4 December 1916

“Suddenly Feisal asked me if I would wear Arab clothes like his own while in the camp. I should find it better for my own part, since it was a comfortable dress in which to live Arab-fashion as we must do. Besides, the tribesmen would then understand how to take me. The only wearers of khaki in their experience had been Turkish officers, before whom they took up an instinctive defence. If I wore Meccan clothes, they would behave to me as though I were really one of the leaders; and I might slip in and out of Feisal’s tent without making a sensation which he had to explain away each time to strangers.
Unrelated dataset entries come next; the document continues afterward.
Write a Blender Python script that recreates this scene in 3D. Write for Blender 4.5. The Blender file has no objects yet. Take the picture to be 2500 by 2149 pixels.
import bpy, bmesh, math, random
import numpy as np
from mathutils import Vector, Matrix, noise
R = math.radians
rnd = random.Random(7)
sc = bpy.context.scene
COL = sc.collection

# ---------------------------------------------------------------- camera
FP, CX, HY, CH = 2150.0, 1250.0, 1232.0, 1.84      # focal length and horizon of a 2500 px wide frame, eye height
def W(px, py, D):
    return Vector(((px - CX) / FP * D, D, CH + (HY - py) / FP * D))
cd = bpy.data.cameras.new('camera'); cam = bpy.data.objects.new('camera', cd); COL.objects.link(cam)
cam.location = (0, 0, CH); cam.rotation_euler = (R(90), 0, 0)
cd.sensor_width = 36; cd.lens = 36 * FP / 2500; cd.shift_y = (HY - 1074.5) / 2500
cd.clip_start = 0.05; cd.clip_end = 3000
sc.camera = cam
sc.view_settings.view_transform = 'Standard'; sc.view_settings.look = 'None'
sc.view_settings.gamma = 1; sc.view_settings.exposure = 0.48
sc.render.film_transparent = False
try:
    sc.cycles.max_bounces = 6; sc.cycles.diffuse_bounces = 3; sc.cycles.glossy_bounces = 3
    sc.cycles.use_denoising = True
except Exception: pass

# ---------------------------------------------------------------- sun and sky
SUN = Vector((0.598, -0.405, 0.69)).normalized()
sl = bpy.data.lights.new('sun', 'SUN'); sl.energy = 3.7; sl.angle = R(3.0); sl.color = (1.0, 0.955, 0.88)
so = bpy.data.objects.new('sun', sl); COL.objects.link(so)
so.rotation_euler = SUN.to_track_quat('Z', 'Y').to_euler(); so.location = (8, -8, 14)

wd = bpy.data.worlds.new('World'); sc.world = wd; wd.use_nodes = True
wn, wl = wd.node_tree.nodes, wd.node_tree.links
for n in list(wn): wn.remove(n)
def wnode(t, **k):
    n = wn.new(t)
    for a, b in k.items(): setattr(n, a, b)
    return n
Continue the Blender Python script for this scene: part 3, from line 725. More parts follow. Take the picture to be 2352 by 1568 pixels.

I agreed at once, very gladly; for army uniform was abominable when camel-riding or when sitting about on the ground; and the Arab things, which I had learned to manage before the war, were cleaner and more decent in the desert … I felt that I had better get back to Yenbo, to think seriously about our amphibious defence of this port, the Navy having promised its every help. We settled that I should consult Zeid, and act with him as seemed best. Feisal gave me a magnificent bay camel for the trip back.”

Events of 4 December 1916 as recounted by T. E. Lawrence in Seven Pillars of Wisdom (1926).

Lawrence’s days and nights in camp with Feisal’s army at Nakhl Mubarak would bring only three hours’ sleep amid all the “constant alarms and excitements”. But it was also during this encounter that Feisal suggested he adopt Arab dress, a move that in later years would help seal his fame as the legendary “Lawrence of Arabia”.